--- begin ---

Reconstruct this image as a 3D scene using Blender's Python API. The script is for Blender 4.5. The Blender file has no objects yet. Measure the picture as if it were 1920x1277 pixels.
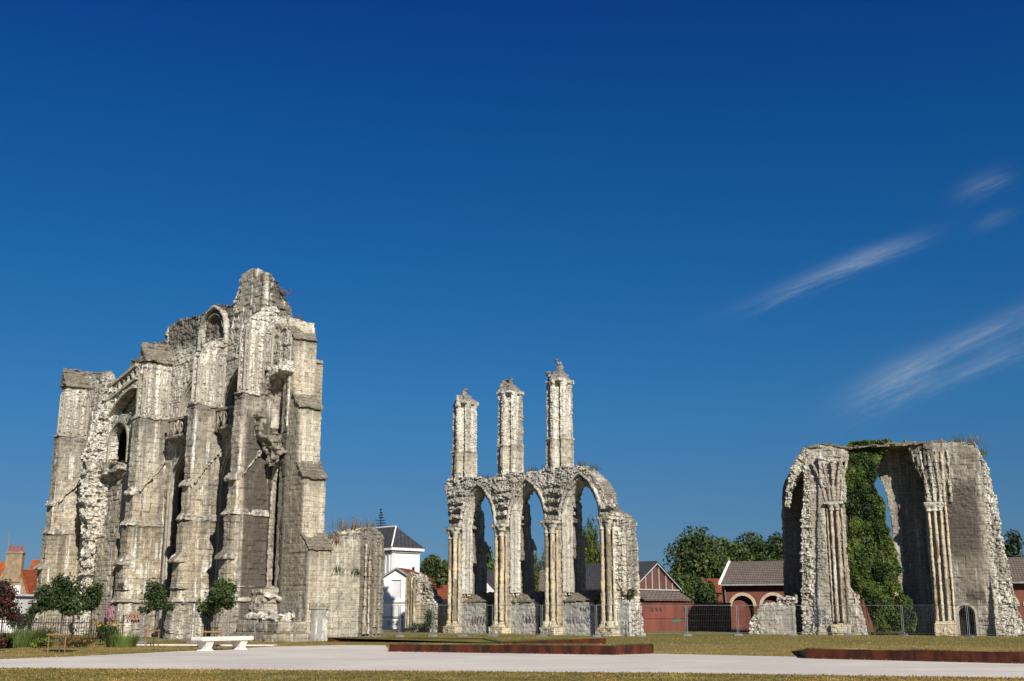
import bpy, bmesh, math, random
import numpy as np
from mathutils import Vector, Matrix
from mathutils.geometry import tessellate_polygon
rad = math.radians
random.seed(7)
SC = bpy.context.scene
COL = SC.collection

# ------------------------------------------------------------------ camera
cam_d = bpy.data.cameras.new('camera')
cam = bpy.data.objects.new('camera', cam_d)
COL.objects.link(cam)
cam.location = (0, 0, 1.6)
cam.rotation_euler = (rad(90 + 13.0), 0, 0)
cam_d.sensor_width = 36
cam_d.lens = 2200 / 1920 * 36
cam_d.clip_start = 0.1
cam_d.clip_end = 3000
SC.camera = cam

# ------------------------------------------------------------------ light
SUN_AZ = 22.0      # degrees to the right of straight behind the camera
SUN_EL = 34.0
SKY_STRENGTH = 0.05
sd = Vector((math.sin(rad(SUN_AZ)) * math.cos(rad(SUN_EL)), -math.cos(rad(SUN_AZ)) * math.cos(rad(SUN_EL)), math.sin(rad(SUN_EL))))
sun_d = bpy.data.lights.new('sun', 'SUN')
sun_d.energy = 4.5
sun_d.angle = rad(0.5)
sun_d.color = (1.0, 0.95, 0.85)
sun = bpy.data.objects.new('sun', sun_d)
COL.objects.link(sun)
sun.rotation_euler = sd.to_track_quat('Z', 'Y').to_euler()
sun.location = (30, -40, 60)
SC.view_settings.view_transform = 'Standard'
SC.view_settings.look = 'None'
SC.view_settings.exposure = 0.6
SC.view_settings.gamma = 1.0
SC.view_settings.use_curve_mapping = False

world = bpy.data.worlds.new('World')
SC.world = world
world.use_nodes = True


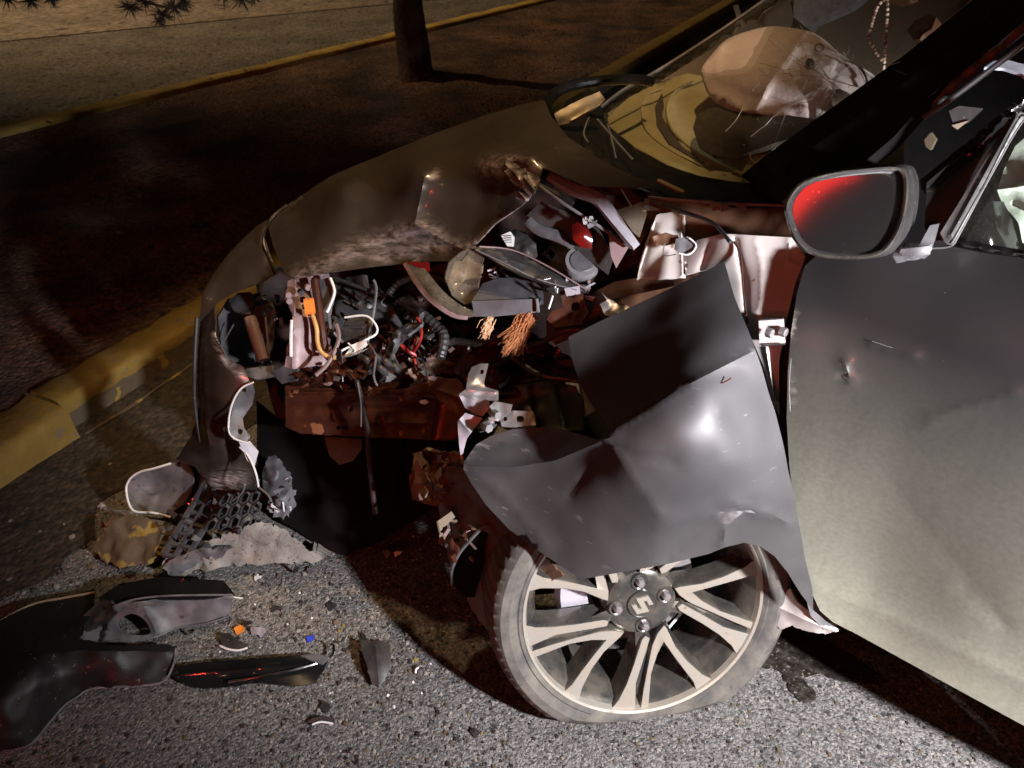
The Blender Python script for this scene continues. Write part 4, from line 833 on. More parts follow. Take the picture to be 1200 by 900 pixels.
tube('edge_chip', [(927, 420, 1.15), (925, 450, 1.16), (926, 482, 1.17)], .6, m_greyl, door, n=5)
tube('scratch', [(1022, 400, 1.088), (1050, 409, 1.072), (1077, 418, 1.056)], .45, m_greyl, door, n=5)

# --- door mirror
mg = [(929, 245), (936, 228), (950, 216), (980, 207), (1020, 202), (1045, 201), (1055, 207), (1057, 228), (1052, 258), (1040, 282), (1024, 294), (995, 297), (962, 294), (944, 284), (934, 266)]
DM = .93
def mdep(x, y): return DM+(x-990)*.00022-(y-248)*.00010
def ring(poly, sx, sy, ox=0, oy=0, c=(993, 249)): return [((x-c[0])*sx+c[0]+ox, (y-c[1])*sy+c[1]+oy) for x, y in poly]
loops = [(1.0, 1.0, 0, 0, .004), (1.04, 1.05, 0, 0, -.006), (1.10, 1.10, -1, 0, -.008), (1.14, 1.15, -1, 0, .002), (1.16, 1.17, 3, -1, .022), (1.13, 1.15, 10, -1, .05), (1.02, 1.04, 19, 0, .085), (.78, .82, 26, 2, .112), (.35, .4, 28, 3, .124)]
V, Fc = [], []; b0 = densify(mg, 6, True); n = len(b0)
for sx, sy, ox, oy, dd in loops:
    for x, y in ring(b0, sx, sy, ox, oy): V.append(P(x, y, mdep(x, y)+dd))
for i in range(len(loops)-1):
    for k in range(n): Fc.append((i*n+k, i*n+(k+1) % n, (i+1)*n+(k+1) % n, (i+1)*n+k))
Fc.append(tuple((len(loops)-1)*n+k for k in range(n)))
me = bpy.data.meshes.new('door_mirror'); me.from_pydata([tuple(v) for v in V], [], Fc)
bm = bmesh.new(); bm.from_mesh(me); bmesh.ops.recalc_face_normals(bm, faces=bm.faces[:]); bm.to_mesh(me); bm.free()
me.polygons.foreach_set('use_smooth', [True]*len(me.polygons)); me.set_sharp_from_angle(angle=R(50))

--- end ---

■ STATED EXERCISE: Please return, exactly as they appear, the lines starting at the one that contains "The Blender Python" and ending at the one that contains "1.056)], .45, m_greyl, door, n=5)".

■ EXPECTED OUTPUT:
The Blender Python script for this scene continues. Write part 4, from line 833 on. More parts follow. Take the picture to be 1200 by 900 pixels.
tube('edge_chip', [(927, 420, 1.15), (925, 450, 1.16), (926, 482, 1.17)], .6, m_greyl, door, n=5)
tube('scratch', [(1022, 400, 1.088), (1050, 409, 1.072), (1077, 418, 1.056)], .45, m_greyl, door, n=5)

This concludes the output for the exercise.